Les visiteurs étaient de plusieurs catégories : les scolaires dont je vous ai parlé, d’autres aussi étant venus d’eux-mêmes, des conducteurs de taxi-moto d’Abomey, une délégation d’artistes contemporains venus de Cotonou, ceux d’Abomey et de Bohicon.

Une visite-surprise a été celle de la Chargée de Mission du Président de la République dans les domaines du Tourisme, de la culture et des arts, Madame Coline-Lee Toumson-Vénite. Elle a parcouru toutes les œuvres, a posé des questions à des artistes, a voulu en savoir plus sur chaque œuvre exposée et a félicité le comité d’organisation de l’exposition pour le travail méticuleux qui a été fait pour montrer au public les œuvres.


Au centre, Dominique Zinkpè, au vernissage d' ''Emblèmes'', posant en compagnie de quelques artistes visiteurs - Crédit photo : Carlos Sodokpa

Elle a profité de l’occasion pour féliciter personnellement M. Dominique Zinkpè, le Directeur de l’espace artistique et culturel, le ’’Lieu Unik’’ d’Abomey.
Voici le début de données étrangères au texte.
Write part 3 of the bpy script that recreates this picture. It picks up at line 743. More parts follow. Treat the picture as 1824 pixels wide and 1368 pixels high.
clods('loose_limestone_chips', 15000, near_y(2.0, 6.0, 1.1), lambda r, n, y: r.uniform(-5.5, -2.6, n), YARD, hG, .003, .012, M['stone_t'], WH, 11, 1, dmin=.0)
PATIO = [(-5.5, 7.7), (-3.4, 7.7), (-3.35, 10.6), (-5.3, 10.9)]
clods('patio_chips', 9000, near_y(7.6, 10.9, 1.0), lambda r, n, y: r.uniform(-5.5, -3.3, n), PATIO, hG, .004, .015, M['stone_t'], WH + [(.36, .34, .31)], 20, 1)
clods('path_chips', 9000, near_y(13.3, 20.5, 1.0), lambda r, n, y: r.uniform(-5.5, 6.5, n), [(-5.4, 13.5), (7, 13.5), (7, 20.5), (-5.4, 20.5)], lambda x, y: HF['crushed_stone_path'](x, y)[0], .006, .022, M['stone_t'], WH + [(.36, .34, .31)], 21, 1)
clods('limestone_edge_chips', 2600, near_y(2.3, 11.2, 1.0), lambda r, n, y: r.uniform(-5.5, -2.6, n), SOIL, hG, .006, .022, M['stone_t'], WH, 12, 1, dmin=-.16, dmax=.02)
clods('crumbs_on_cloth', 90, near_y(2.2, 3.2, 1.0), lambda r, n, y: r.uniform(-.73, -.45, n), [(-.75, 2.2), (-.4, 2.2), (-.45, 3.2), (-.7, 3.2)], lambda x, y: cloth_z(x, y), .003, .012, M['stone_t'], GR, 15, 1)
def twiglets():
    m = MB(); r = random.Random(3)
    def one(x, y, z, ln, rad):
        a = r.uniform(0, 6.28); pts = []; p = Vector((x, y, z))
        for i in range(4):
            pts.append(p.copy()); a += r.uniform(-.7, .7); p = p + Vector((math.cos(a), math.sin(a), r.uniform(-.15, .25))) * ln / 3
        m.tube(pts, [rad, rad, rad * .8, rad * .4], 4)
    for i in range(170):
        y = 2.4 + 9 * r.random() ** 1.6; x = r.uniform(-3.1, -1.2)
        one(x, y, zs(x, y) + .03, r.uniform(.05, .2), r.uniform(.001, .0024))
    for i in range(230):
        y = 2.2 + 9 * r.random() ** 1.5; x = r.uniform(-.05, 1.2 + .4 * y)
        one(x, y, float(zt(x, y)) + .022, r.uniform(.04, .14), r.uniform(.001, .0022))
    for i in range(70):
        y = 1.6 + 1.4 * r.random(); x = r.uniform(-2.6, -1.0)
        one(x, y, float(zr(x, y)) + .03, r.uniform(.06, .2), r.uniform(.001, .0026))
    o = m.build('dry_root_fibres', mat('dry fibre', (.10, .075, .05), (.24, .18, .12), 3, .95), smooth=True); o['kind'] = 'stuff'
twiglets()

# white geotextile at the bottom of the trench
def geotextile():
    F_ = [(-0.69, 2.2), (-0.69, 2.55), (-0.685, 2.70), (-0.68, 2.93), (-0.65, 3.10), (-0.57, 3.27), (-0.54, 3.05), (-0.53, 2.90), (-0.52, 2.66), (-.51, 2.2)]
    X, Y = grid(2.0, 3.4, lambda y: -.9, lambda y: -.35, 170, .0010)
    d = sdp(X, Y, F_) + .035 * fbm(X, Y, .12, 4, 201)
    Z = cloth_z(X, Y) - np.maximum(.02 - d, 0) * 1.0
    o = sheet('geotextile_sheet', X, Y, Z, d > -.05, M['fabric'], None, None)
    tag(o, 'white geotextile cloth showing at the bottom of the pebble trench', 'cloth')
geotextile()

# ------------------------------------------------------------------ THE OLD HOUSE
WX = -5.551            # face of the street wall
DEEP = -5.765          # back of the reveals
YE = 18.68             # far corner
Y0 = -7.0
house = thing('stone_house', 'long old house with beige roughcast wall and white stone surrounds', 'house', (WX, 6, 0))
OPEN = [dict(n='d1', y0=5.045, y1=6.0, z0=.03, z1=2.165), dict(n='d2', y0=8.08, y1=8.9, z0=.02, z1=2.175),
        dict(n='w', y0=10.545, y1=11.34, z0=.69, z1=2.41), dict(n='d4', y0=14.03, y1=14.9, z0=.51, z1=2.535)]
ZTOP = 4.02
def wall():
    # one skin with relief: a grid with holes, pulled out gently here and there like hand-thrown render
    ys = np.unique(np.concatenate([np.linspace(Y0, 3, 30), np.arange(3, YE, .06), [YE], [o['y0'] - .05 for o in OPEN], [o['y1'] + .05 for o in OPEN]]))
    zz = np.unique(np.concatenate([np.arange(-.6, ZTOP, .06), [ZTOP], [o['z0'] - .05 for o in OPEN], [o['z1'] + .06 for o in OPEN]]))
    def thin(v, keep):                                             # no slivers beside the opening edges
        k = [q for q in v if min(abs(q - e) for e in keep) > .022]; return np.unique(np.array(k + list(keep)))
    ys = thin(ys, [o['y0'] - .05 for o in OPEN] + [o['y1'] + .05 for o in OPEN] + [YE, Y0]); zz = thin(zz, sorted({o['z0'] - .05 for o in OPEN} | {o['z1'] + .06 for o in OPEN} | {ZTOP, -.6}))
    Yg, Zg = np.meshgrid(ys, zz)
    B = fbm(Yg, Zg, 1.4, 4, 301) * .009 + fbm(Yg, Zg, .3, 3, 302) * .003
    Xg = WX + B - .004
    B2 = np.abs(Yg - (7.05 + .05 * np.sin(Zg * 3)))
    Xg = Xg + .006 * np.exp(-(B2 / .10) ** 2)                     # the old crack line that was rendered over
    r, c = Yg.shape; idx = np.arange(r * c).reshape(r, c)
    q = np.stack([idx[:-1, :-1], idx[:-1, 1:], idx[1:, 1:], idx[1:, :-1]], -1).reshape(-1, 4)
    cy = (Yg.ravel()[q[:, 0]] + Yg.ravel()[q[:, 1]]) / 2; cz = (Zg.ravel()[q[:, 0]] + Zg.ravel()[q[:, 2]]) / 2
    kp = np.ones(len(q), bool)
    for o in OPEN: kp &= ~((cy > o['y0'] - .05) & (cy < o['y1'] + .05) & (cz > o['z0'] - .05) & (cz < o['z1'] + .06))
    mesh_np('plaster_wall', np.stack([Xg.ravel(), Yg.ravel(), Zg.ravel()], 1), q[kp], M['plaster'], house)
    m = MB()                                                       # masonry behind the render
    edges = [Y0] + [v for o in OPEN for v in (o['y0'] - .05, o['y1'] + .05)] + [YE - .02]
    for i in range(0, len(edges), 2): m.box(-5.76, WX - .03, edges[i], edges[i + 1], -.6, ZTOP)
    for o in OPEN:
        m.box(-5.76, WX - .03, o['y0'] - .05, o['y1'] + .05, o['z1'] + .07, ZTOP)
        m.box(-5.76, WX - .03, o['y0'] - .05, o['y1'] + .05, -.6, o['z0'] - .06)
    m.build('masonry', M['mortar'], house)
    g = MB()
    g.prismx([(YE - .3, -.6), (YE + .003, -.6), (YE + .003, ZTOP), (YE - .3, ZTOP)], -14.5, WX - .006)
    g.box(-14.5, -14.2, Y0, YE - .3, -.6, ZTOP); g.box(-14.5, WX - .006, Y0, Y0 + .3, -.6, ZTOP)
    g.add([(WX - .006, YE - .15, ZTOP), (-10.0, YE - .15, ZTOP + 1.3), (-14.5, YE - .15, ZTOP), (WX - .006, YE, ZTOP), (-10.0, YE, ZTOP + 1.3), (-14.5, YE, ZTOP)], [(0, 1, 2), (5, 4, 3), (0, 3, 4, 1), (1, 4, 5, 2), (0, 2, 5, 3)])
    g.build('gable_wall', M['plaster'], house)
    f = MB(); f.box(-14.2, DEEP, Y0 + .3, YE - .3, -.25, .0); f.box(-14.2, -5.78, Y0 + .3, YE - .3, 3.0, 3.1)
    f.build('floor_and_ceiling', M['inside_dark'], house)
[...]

Même après avoir vu les productions, elle a échangé personnellement avec les artistes. C’était fabuleux. Sa visite les a ragaillardis parce qu’à travers elle, c’est tout le gouvernement qu’ils voyaient, c’est le Président Patrice Talon lui-même, qu’ils voyaient. Sa présence donnait l’impression que le Président de la République en personne avait fait le déplacement de l’exposition, ’’Emblèmes’’.

 

Selon vous, quelles sont les difficultés que le vernissage a connues ?

Je n’aime pas trop m’attarder sur les difficultés parce que, dans toute œuvre humaine, il y a un peu de peine. Et, c’est quand on les surmonte qu’on a les résultats escomptés. Nous n’en avons pas connu beaucoup. Cela a été un travail proactif, l’exposition ayant commencé à être préparée plus d’un mois et demi à l’avance. Cela a donné le résultat que nous avons constaté le jour du vernissage. Donc, personnellement, je n’aime pas m’attarder sur les difficultés parce que cela fait partie de la vie. Cela appartient aux œuvres humaines. L’essentiel reste que les résultats soient atteints.

En parlant de l’exposition, ’’Emblèmes’’, nous les avons atteints. De par la catégorie des visiteurs que nous avons eus, je pense que nous sommes en droit de nous auto-féliciter. Quand on considère que les conducteurs de taxi-moto, les apprenants, leurs parents et même des marchandes, sont venus, sans oublier, entre autres, la Chargée de Mission du Président de la République, quand on voit les artistes venir soutenir leurs collègues qui exposent, je pense que nous avons réussi. Nous espérerons d’autres réussites dans les jours à venir parce que d’autres expositions s’annoncent.   

 

En guise de mot de fin, quelles leçons tirez-vous de la tenue du vernissage indiqué ?

L’exposition, ’’Emblèmes’’, a fait ressortir une réalité que rappelle toujours M. Dominique Zinkpè : Abomey est une ville artistique et historique dans laquelle les populations connaissent la valeur de l’art. Même les conducteurs de taxi-moto se sont déplacés pour venir voir l’exposition, de même que les marchandes, les écoliers et les élèves. Cela montre qu’Abomey demeure une ville artistique.

L’autre leçon : quand il y a la qualité, les gens vous le disent et sont prêts à revenir ; des visiteurs de l’exposition précédente nous ont rejoints pour voir ’’Emblèmes’’. Si cela a été le cas, c’est parce qu’ils voient la qualité de l’équipe de travail du ’’Lieu Unik’’, de même que la qualité de ce qui s’y fait.

C’est un challenge pour nous de continuer dans cette lancée et, surtout, de ne pas les décevoir. D’autres expositions s’annoncent et, chaque fois, il faut se battre pour faire un peu plus. Tel est notre leitmotiv. Nous ne sommes jamais satisfaits. Après chaque événement, nous faisons des analyses, à l’interne, afin de voir les forces, les faiblesses, les menaces et les opportunités puis nous en tirons les conclusions. Nous avons fait ce travail à notre niveau pour offrir d’autres expositions de qualité supérieure comme celle en cours, ’’Emblèmes’’.

Merci beaucoup aux journalistes qui s’y sont intéressés, à toutes les couches sociales qui ont fait d’elle une réalité. Je rappelle qu’elle continue et qu’elle s’achève le 18 avril 2022.